Me: “Um, no. Well, no . . .”
Zoe: “Ah, not Christian then? Sorry guys she has stipulated that she will only work with a devout Christian couple.”
Aaand, the search continues. It’s a blow to think we are here again. Oh God, and it has 60 intended parents for every one surrogate on its books and it’s going to take so long and . . .RESET! Someone perfect is round the corner, I can feel it! And we’ll have a fantastic relationship and it’s going to be great.
The other gutting thing is that we had, in a moment that seems like madness — but was actually taking advantage of the BA sale — booked two tickets to Melissa’s home town. We’d planned it excitedly with her, who, now that I come to think of it, maybe wasn’t all that excited. But the idea was she’d hopefully be at least 12 weeks and we could go and meet her and her family properly, meet our bump, get to know the city we’d eventually be living in for a few weeks with a newborn baby. Which wasn’t meant to be, so we’ve spent the past couple of days desperately trying to change our plane tickets. Feasible, but where to go that is the same distance in air miles, is not mid-hurricane or rainy season, and has seats available? Anywhere. Because now the whole city signifies regret and that is not compatible with my happy new operating system. After much trying, turns out “anywhere else” is not available. Positive me intends to force the most fun ever out of this trip, however we manage it.

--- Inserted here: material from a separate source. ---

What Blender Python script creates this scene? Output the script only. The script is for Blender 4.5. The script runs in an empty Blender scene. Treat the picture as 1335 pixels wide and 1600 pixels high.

I’m at my friend Katie’s house drowning my sorrows — I mean delighting in a lovely bottle of Châteauneuf-du-Pape — when Mr B snaps at me for something I can’t remember (come on, nobody’s perfect) and I go outside and burst into tears. It’s bound to happen, the stress gets on top of us sometimes and we bicker, fuelled by anxiety and pressure and the injustice of it all. So OK, maybe I haven’t fully rebooted after all. Maybe Voltaire was right when he said: “Optimism is the madness of insisting that all is well when we are miserable.” Hmm.
In the midst of escalating, gasping sobs, I feel like I can’t do this anymore — it’s too hard, I’m too tired — when I feel a tug on my trousers. It’s Freddy, my friends’ two-year-old son who has come out to find me of his own accord. He’s looking at me like he might cry too, but instead climbs on my lap, cuddles me to the best of his two-year-old ability and says, “No Sophie cry”.
I hug him back and we go inside and look at the life I’m still aiming for — the toy-strewn rug and the chaotic dinnertime and the opportunity to bring up a kid as compassionate and kind as Freddy.
So, we take our places on Inbox Watch and we wait for the now familiar “you’ve got a match” email from the agency. It could be a week, it could be months, but we’ll keep hoping and — oh, wait, my phone’s ringing. It’s Zoe again.
“Hi guys, there’s also a lovely woman who’s seen your profile and thinks you’re fantastic, but we’re still waiting to get her profile filled out and everything checked over. We’ll let you know.”
You see? Potentially someone great, just around the corner, just like I hoped. For myself, I am an optimist — it does not seem to be much use to be anything else. So said Winston Churchill but also, yes, me too. It feels better that way.